I wonder what Cherokee's profession is, what she does, day-to-day, to stay alive. Perhaps a pension or stipend keeps her in the barest of essentials. I don't know. But it seems that she exhibits an underlying belief in an ability to survive, day to day, as if her humble existence, slowly ambling through other's lives while exuding the aroma of the unwashed, were her mission statement, that life itself doesn't require explanation or justification, life just is.
The large room of the coffee shop begins to fill up with new customers, the noise level slowly elevating. Whereas it started out as a quiet and sleepy early morning, it will soon be a humming crescendo in here. Time to go.
(Posted via AlphaSmart Neo)
3 Comments:
I listened to that episode of This American Life also! Made me want to get all "my money" out of the bank (I hope they can produce it, haha), convert it into gold bars, and stash it in my mattress. Absolutely an eye-opener.
I am still fascinated by the history of our (i.e.

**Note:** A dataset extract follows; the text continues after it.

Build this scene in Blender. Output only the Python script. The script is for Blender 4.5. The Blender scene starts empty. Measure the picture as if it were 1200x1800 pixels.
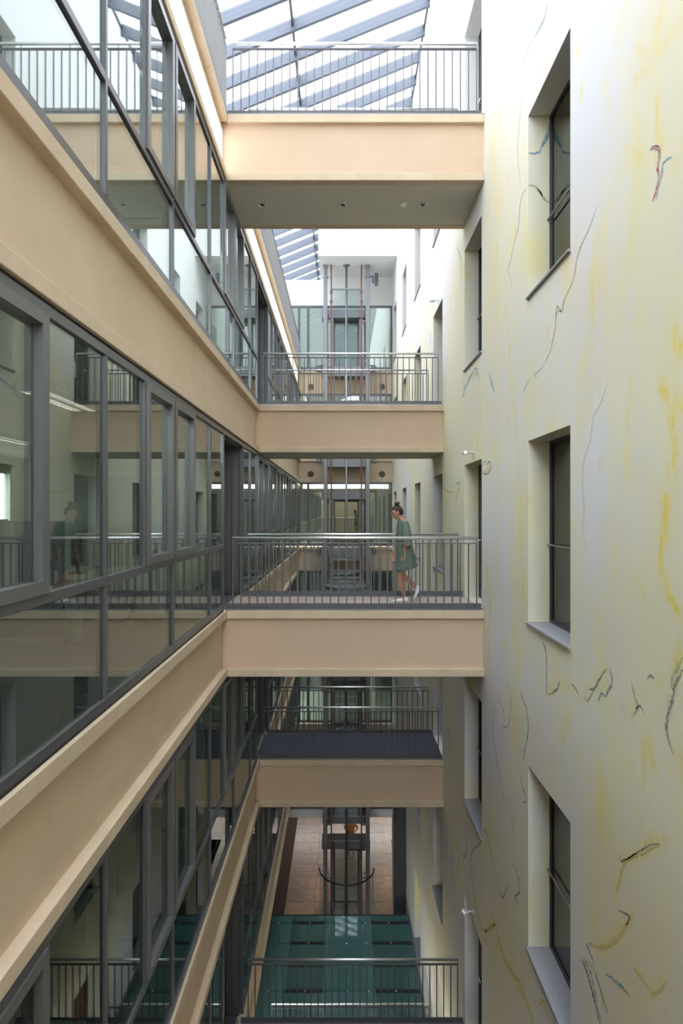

American) money. How it was all once backed by silver and gold and now its backed by nothing by a social promise. And the tangent of how some goods and services have a daily fluctuation of cost, while others, sometimes more critical to everyday needs, don't.
You're right, Joe, we are all economists, in one form or another.
I have found myself doing this thought-filled meandering around a room (minus the writing it down) at work in the cafeteria and when out and about with my wife and kids. I find that I often pull my smartphone out, when I am alone, to give the guise of having someone to talk to, but not really doing much other than check my already read e-mails or messages.
Very interesting read, as always!
Loved the story about the Polynesian currency. So interesting. Best not to think too deeply about our US financial system...
I used to live in Santa Cruz and we had a few characters like Cherokee. I too always wondered how they made it from day to day, but somehow they did.